RE: Thoughts18 Dec 2023 19:43
CUPHALFULL
After announcing a second farm out which leaves the Company with 20% and full carry I am extremely disappointed the share price is still only 209p. Ask yourself why investors are so reluctant to pile into a company which the analysts are saying should be worth 600-700p. What are the potential risks seen by investors that makes them shy away from a 300% profit over three years. Oil price, political, failure to complete the project, or the stated production target is not acheived? Please let me know if you disagree or if there are other risks I have overlooked. By end of 2024 there will still be almost two years to go before start up and all these risks will still be there.
Bare in mind that short of some disaster befalling the Western Isles all the events through 2024 are almost guaranteed to happen and within the stated timescale.

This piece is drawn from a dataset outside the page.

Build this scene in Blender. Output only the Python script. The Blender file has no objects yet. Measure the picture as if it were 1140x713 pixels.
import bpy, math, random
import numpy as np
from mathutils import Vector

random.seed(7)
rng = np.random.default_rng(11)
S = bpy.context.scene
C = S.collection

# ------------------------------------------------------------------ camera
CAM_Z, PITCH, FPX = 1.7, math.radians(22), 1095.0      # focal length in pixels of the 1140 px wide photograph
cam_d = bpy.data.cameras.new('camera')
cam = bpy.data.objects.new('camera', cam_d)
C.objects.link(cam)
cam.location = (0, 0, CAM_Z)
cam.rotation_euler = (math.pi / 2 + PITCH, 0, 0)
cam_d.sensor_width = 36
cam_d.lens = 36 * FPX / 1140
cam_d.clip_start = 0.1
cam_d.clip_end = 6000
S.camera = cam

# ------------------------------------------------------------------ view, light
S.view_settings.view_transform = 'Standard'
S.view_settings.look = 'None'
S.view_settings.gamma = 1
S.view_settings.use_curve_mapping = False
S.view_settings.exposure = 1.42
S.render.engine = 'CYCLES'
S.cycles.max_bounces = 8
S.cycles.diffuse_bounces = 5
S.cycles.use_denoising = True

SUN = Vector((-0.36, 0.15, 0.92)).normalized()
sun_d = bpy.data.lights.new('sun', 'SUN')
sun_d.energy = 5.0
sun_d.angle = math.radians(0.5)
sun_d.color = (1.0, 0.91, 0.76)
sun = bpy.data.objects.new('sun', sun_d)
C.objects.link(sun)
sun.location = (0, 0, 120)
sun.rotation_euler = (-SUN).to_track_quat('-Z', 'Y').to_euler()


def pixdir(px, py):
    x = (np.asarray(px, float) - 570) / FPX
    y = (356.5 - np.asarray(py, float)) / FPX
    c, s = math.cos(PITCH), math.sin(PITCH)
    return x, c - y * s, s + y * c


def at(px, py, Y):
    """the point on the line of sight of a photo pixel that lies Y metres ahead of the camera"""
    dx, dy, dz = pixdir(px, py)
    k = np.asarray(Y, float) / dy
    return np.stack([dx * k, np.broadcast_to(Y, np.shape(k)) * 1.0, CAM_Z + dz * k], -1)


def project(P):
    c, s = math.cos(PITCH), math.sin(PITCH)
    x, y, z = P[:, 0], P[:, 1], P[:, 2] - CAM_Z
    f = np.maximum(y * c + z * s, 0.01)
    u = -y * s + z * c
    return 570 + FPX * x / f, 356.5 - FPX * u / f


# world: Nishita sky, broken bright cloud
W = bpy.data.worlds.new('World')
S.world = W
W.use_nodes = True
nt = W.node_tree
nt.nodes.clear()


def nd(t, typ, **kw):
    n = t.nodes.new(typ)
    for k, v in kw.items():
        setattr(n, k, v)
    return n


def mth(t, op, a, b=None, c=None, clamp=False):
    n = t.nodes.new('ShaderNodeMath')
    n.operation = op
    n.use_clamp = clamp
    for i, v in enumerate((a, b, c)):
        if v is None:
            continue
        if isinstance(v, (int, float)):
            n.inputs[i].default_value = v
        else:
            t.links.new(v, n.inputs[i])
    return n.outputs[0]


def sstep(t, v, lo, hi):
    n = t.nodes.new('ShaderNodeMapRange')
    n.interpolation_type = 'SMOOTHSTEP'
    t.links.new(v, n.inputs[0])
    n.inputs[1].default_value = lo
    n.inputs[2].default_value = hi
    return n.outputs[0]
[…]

So if the share price is still only 300p in twelve months time it will not be due to anything going catastrophically wrong, simply a consequence of the remaining uncertainly as to what will happen over the next 2years. You might also consider that 300p would represent a 43% profit in twelve months on todays price and who would say no to that if it was a guaranteed dead cert. Then there is the timescale to production because if you are of the view that there will not be any significant rise until we are nearing production then why not put your money to use elsewhere. As Greener says 5% on guilts.

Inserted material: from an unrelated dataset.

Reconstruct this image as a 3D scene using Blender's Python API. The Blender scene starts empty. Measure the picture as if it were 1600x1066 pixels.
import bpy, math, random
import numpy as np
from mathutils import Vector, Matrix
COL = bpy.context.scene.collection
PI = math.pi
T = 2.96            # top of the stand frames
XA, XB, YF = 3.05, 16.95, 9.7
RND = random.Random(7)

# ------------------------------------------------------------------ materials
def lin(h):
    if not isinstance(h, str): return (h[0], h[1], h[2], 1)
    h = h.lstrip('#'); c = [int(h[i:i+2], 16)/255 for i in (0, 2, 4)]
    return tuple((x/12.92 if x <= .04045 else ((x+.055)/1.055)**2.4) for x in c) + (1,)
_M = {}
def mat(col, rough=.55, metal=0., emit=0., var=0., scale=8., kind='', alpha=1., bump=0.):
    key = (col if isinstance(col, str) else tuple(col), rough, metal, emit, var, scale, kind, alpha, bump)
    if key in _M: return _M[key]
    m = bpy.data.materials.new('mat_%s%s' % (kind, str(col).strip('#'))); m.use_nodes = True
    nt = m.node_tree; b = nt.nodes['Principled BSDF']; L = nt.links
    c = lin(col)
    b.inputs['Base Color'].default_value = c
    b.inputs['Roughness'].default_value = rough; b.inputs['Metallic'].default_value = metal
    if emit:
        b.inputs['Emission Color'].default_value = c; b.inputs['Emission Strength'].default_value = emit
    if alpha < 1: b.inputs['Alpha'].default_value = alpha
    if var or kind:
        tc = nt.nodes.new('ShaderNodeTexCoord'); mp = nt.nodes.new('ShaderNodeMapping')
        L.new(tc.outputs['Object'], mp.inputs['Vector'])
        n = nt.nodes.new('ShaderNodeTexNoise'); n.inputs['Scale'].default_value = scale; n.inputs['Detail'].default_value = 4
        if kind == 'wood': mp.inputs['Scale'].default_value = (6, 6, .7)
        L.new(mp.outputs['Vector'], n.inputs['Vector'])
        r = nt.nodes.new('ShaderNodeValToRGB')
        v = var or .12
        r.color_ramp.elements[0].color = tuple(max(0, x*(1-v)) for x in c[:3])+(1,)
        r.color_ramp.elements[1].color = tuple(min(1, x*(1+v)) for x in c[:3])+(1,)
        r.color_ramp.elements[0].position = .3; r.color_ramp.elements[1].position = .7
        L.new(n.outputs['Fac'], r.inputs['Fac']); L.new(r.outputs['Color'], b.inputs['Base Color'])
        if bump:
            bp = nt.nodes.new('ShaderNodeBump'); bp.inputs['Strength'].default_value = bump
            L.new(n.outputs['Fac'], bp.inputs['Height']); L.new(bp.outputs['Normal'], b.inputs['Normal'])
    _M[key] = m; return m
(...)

It's anybody’s guess as to which particular events will propel the share price, excepting of course the possibility of an offer being made. Some here are keen to see an offer and I have no quibbles with that, but if it is a recommended offer will everyone be happy with the price offered, or will some feel cheated?
The prospect of an offer is something to keep investers on board and encourage others, but with the share price at it current level I cannot see anyone making a realistic offer and one sufficient to gain an acceptance recommendation.